Erdogans Schauprozess

Türkischer Präsident lässt anklagen: In Istanbul droht zwei Journalisten wegen ihrer Enthüllungen lebenslängliche Haft

Von Sevim Dagdelen, Istanbul

Merkels Mann am Bosporus zieht durch: Auf Betreiben des türkischen Präsidenten Recep Tayyip Erdogan müssen sich die Journalisten Can Dündar und Erdem Gül seit Freitag in Istanbul vor Gericht verantworten. Dem Chefredakteur und dem Hauptstadtbüroleiter der großen Tageszeitung Cumhuriyet wird der Prozess gemacht, weil sie Waffenlieferungen des türkischen Geheimdienstes an Terrorgruppen in Syrien enthüllt haben. Sie sind wegen Spionage, Verbreitung von Staatsgeheimnissen und Unterstützung einer terroristischen Organisation angeklagt. Geht es nach Erdogan, sollen die beiden für den Rest ihres Lebens ins Gefängnis. Mit der Zulassung Erdogans und des Geheimdienstes MIT als Nebenkläger wurde ein politischer Schauprozess eröffnet. Kurz nach dessen Beginn wurde der Ausschluss der Öffentlichkeit verkündet.

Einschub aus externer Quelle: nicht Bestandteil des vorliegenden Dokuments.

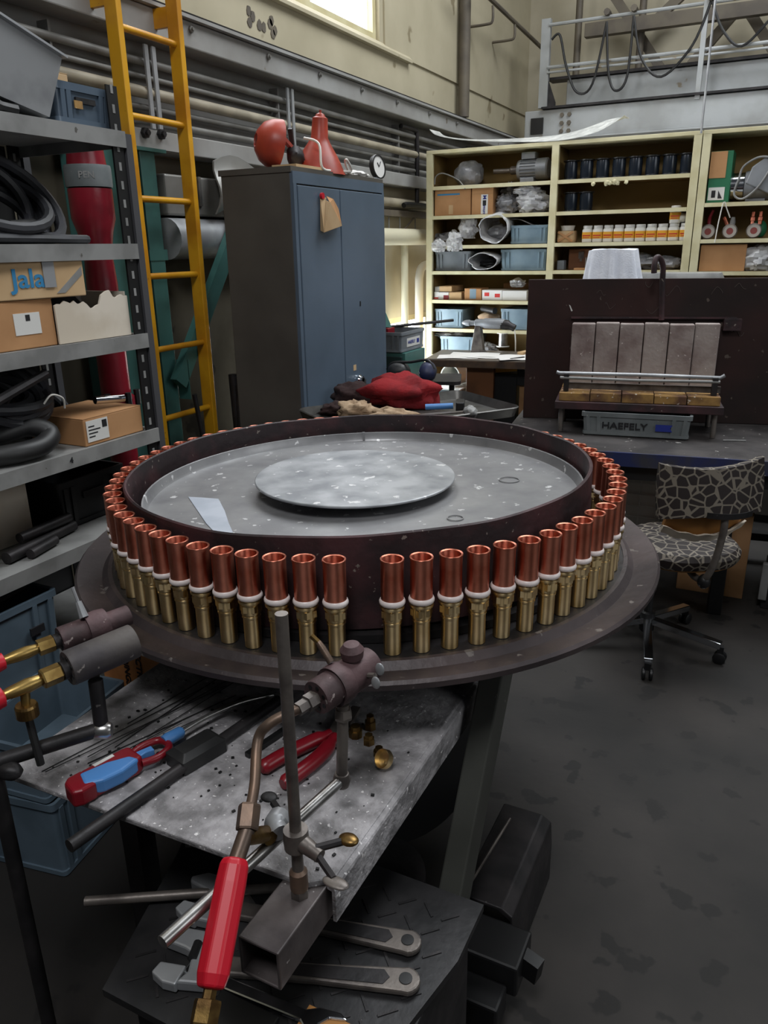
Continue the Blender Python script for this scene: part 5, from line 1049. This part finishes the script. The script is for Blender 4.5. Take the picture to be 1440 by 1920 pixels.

Offensichtlich haben die Journalisten einen Nerv getroffen. Immer wieder war über Waffenhilfe der islamischen AKP-Regierung in Ankara an die Terrormiliz »Islamischer Staat« (IS) und andere Regime-Change-Truppen in Syrien berichtet worden. Ende Mai 2015 legte Cumhuriyet ein Video vor, das auf eine Beteiligung des türkischen Geheimdienstes an der illegalen Waffenhilfe schließen lässt. Anfang 2014 waren nahe der südtürkischen Stadt Adana sieben Lastwagen angehalten und durchsucht worden. Zutage gefördert wurden Granaten und anderes Kriegsgerät. Der Geheimdienst MIT erklärte, Auftraggeber des Transports zu sein. Ministerpräsident Ahmet Davutoglu dekretierte, »was in dem Lastwagen war, geht niemanden etwas an«, Erdogan tobte: »Die Operation gegen den Geheimdienst war ein Spionageakt. Die Person, die diese Exklusivnachricht veröffentlicht hat, wird dafür einen hohen Preis bezahlen. So einfach lasse ich sie nicht davonkommen.«

Ende November 2015 wurden Dündar und Gül verhaftet, Ende Februar aber auf Anordnung des türkischen Verfassungsgerichts freigelassen. Erdogan verkündete, das Urteil nicht anzuerkennen. Mit der Entscheidung hätten die Richter »gegen Land und Volk« geurteilt.

Das Verfahren ist eine Farce, wie auch Christophe Deloire, Geschäftsführer von »Reporter ohne Grenzen« in Frankreich, der zum Prozessauftakt nach Istanbul gekommen war, erklärte: »Ich kann nicht erkennen, dass Can Dündar und Erdem Gül eine Karriere als Terroristen mit der Berichterstattung über die Wahrheit begonnen haben sollen.«

Dündar selbst wertet den Prozess als »Wendepunkt«. Auf einer Pressekonferenz der türkischen Journalistenvereinigung TGC erklärte er am Donnerstag: »Staat und Öffentlichkeit werden entscheiden, ob es von nun an noch freien Journalismus in der Türkei geben wird oder nicht.« Der TGC-Vorsitzende Turgay Olcayto konstatierte, es gebe keine echte Solidarität unter den Berufskollegen. »Nur rund zehn Prozent haben den Mut zur Wahrheit oder sind nicht gekauft oder korrumpiert oder auf seiten der Regierung. Entweder wegen vorauseilenden Gehorsams oder Zwangsverwaltung oder Drohungen, dass ihre Medien geschlossen werden.« Dündar und Gül seien zu einem »Symbol des Kampfes für Presse- und Meinungsfreiheit für uns alle« geworden.

Sevim Dagdelen ist Sprecherin für Internationale Beziehungen der Fraktion Die Linke im Bundestag und war zum Prozessauftakt nach Istanbul gereist. Auf ihre Initiative hin wandten sich vergangene Woche 135 Abgeordnete aus allen Fraktionen mit einem Protestbrief an Erdogan und mahnten die Einhaltung der Pressefreiheit in der Türkei an.